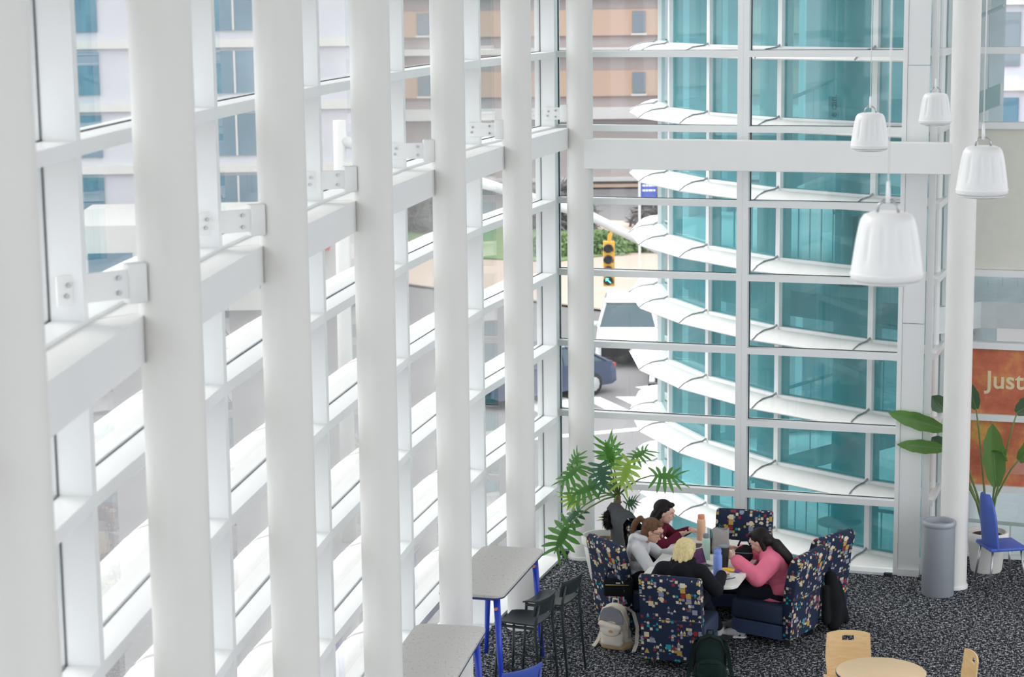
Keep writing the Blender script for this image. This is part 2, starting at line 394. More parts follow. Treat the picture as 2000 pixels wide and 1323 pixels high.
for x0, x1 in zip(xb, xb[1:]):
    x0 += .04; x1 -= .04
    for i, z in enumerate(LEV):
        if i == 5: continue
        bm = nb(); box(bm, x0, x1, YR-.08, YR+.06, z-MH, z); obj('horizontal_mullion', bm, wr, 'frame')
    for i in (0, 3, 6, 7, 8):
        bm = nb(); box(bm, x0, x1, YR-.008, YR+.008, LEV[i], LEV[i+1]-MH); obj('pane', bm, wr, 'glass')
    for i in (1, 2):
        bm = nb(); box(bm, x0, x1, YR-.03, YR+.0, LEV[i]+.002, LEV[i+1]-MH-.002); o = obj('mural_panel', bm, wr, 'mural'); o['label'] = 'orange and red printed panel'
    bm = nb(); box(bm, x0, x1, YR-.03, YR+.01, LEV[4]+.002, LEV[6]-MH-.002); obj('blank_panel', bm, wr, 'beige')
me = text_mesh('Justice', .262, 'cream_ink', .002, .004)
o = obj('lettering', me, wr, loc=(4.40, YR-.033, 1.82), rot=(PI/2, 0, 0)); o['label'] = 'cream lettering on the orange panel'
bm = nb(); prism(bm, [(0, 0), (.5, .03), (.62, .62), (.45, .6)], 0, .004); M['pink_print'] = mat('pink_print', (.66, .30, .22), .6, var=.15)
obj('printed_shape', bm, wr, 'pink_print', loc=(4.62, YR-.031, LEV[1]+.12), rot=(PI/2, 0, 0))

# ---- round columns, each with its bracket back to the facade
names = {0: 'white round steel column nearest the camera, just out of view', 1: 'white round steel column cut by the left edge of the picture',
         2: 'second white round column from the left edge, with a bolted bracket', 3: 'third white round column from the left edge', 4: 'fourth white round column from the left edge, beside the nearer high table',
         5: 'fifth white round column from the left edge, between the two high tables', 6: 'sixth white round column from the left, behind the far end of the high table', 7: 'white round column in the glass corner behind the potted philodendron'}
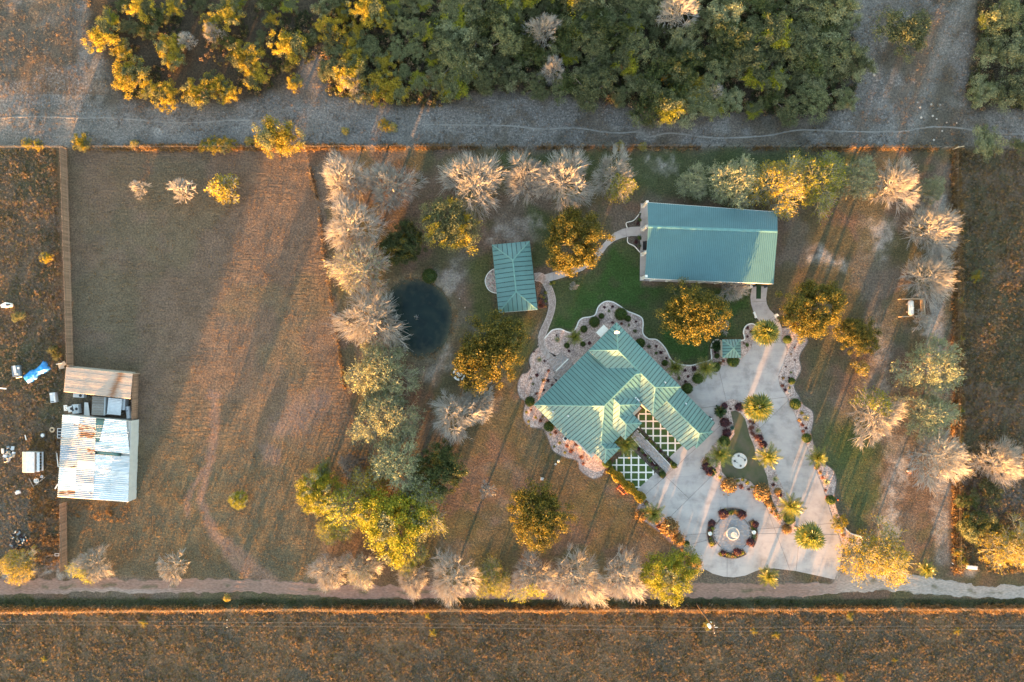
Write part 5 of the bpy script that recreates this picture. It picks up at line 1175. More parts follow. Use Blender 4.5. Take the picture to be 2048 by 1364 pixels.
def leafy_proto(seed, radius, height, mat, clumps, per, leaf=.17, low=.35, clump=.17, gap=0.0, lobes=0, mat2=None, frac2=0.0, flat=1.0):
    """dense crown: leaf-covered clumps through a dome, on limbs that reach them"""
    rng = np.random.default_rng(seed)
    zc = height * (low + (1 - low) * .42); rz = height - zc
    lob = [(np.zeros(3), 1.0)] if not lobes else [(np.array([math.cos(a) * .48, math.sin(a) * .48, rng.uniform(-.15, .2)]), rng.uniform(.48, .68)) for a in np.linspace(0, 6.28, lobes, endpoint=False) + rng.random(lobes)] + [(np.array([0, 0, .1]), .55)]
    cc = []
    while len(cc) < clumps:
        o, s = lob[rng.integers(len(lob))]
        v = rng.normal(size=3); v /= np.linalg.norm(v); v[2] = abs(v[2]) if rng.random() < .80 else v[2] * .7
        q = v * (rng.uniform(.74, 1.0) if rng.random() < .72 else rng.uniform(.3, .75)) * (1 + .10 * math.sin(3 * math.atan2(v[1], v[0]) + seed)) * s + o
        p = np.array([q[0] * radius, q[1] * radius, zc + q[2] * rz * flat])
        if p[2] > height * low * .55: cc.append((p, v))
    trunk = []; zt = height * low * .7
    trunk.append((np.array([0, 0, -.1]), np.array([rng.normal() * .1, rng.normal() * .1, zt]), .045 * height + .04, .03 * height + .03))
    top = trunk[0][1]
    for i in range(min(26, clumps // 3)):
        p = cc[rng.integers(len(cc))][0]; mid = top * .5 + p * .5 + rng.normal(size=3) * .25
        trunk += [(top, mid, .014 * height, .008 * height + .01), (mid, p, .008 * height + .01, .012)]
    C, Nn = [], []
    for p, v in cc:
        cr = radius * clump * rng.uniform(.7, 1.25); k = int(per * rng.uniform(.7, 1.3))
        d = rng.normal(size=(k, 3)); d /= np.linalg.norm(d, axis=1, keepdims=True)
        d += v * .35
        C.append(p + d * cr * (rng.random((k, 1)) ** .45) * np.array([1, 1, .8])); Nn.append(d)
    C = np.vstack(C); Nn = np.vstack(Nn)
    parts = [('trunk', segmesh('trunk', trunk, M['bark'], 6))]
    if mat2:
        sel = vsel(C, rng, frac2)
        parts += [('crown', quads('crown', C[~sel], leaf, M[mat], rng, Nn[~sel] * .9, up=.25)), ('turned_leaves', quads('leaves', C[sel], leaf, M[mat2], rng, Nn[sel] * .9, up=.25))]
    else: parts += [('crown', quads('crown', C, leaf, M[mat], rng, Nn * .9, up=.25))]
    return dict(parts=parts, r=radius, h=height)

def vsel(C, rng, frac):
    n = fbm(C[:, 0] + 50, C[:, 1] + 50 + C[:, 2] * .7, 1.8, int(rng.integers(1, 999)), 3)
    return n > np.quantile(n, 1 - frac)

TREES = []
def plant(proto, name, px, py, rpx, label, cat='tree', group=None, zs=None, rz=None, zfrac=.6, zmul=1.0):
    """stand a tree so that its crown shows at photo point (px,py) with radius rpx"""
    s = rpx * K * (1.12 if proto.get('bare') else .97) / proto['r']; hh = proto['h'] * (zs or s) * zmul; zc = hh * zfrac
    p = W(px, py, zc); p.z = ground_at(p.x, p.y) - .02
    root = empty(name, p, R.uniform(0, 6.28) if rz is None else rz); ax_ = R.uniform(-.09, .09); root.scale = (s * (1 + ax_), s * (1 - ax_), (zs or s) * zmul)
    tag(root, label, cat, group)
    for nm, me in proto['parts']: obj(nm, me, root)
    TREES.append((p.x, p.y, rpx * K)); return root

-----

Copy all lines in the listing above where the string "that" appears.

Write part 5 of the bpy script that recreates this picture. It picks up at line 1175. More parts follow. Use Blender 4.5. Take the picture to be 2048 by 1364 pixels.
    """dense crown: leaf-covered clumps through a dome, on limbs that reach them"""
    """stand a tree so that its crown shows at photo point (px,py) with radius rpx"""